:: Data segment

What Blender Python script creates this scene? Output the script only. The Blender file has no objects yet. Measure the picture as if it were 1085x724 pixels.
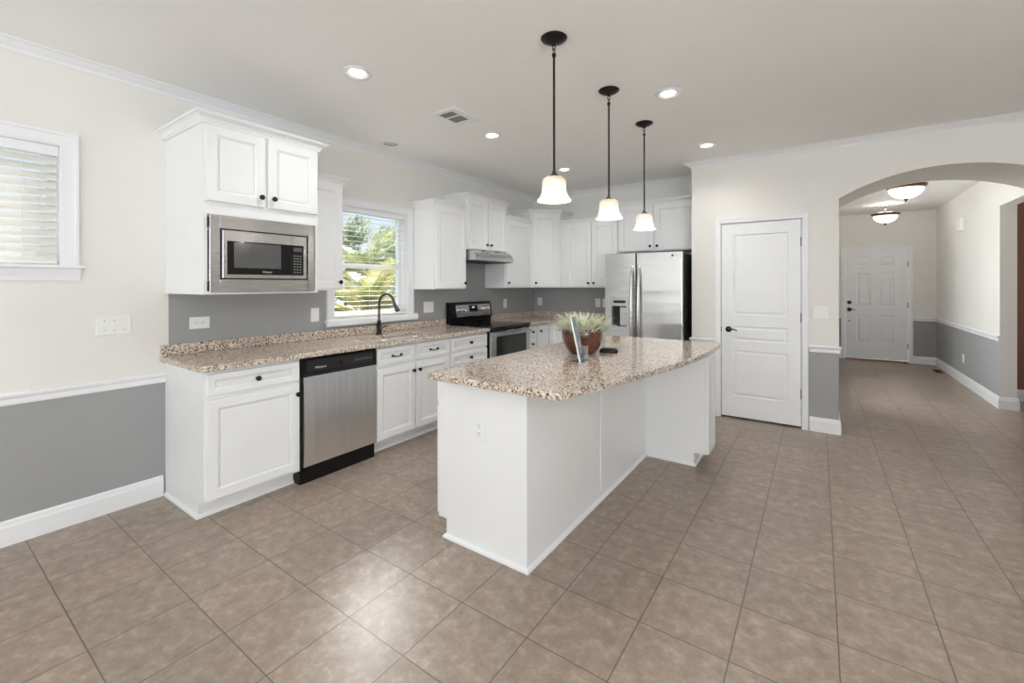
import bpy, bmesh, math, random
from mathutils import Vector, Matrix
random.seed(7)
C = bpy.context.scene.collection
PI = math.pi

# ------------------------------------------------------------------ camera
W, H = 1085, 724
CAM = Vector((3.5347, -1.1828, 1.3824))
FPX = 465.1
YAW = math.radians(34.904)
cd = bpy.data.cameras.new('camera')
cam = bpy.data.objects.new('camera', cd)
C.objects.link(cam)
cam.location = CAM
cam.rotation_euler = (PI/2 - math.radians(0.065), math.radians(0.074), YAW)
cd.sensor_width = 36.0
cd.lens = FPX/W*36.0
cd.shift_y = -(362.0 - 302.0)/W
cd.clip_start = 0.05
bpy.context.scene.camera = cam

# ------------------------------------------------------------------ view, world, lights
sc = bpy.context.scene
sc.view_settings.view_transform = 'Standard'
sc.view_settings.look = 'None'
sc.view_settings.gamma = 1.0
sc.view_settings.use_curve_mapping = False
sc.view_settings.exposure = 0.25
sc.cycles.max_bounces = 12
sc.cycles.diffuse_bounces = 8
sc.cycles.sample_clamp_indirect = 40.0

world = bpy.data.worlds.new('sky')
sc.world = world
world.use_nodes = True
wn = world.node_tree.nodes; wl = world.node_tree.links
wn.clear()
wo = wn.new('ShaderNodeOutputWorld'); wb = wn.new('ShaderNodeBackground')
wt = wn.new('ShaderNodeTexCoord'); ws = wn.new('ShaderNodeSeparateXYZ'); wr = wn.new('ShaderNodeValToRGB')
wl.new(wt.outputs['Generated'], ws.inputs[0]); wl.new(ws.outputs['Z'], wr.inputs[0])
wr.color_ramp.elements[0].position = 0.0; wr.color_ramp.elements[0].color = (0.80, 0.88, 0.95, 1)
wr.color_ramp.elements[1].position = 0.6; wr.color_ramp.elements[1].color = (0.30, 0.52, 0.85, 1)
# bright lobe added to the sky beyond the sink window, for floor glare
gd = Vector((-math.cos(math.radians(36))*math.cos(math.radians(40)), math.cos(math.radians(36))*math.sin(math.radians(40)), math.sin(math.radians(36))))
wd = wn.new('ShaderNodeVectorMath'); wd.operation = 'DOT_PRODUCT'; wd.inputs[1].default_value = gd
wn1 = wn.new('ShaderNodeVectorMath'); wn1.operation = 'NORMALIZE'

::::

#### [Exercise directions]
Every line from the start of the listing above through the line with "PI = math.pi" should be repeated exactly; skip the pictures and add nothing else.

#### [Exercise output]
What Blender Python script creates this scene? Output the script only. The Blender file has no objects yet. Measure the picture as if it were 1085x724 pixels.
import bpy, bmesh, math, random
from mathutils import Vector, Matrix
random.seed(7)
C = bpy.context.scene.collection
PI = math.pi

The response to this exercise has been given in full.